Rockford is a small boutique wine producer based in South Australia’s Barossa Valley. Founder and winemaker, Robert O’Callaghan belongs to a genre of visionary winemakers that include Max Schubert, Peter Lehmann, Jeffrey Grosset, Brian Croser and David Hohnen. His protégés include Chris Ringland and Dave Powell. Rockford wines have had a profound influence on winemaking philosophy and wine style in the Barossa. Providing the inspiration for a whole generation of winemakers ‘the Rockford school’ embraces the inherent qualities of old vine Shiraz: the physicality of winemaking where muscle and personal touch transform process into an art-form; the traditional tools of trade (basket press, open fermenter) and the complementary nuances of American and French oak maturation.

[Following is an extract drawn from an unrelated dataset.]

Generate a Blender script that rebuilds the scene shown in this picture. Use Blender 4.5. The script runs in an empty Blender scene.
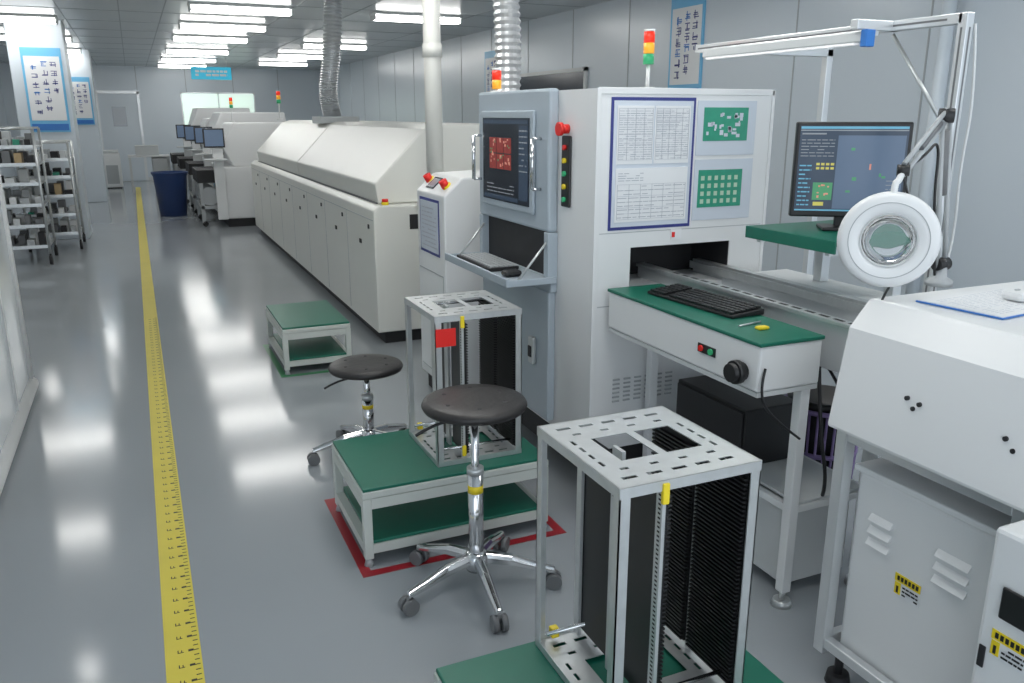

Best known for the Rockford Basket Press Shiraz, Rockford also produces a handful of top quality wines from old vine fruit sourced from selected growers across the Barossa Valley.

 

--------THE GRAPE--------

Grenache / Mataro

 

--------THE REGION--------

The Barossa Valley

Colonel William Light, the South Australian colony’s Surveyor-General, named the Barossa in 1837 after the site of an English victory over the French in the Spanish Peninsular War. In the mid-1800’s Silesian and English immigrants settled in the area. The Barossa itself comprises two distinct sub-regions: Eden Valley and the warmer Barossa Valley floor at 270m.The Barossa Valley enjoys a warm Mediterranean climate characterised by hot dry summers and relatively low rainfall. Cool sea breezes from the Gulf of St Vincent modify the temperature, however hot northerly winds can occasionally dominate creating considerable vine stress. Many older established vineyards are dry-grown, but supplementary irrigation is also extensively used. The valley is comprised of rich brown soils and alluvial sands. A long history of uninterrupted viticulture in the area means the Barossa valley is home to Australia’s largest concentration of old-vine Shiraz, Grenache and Mourvèdre.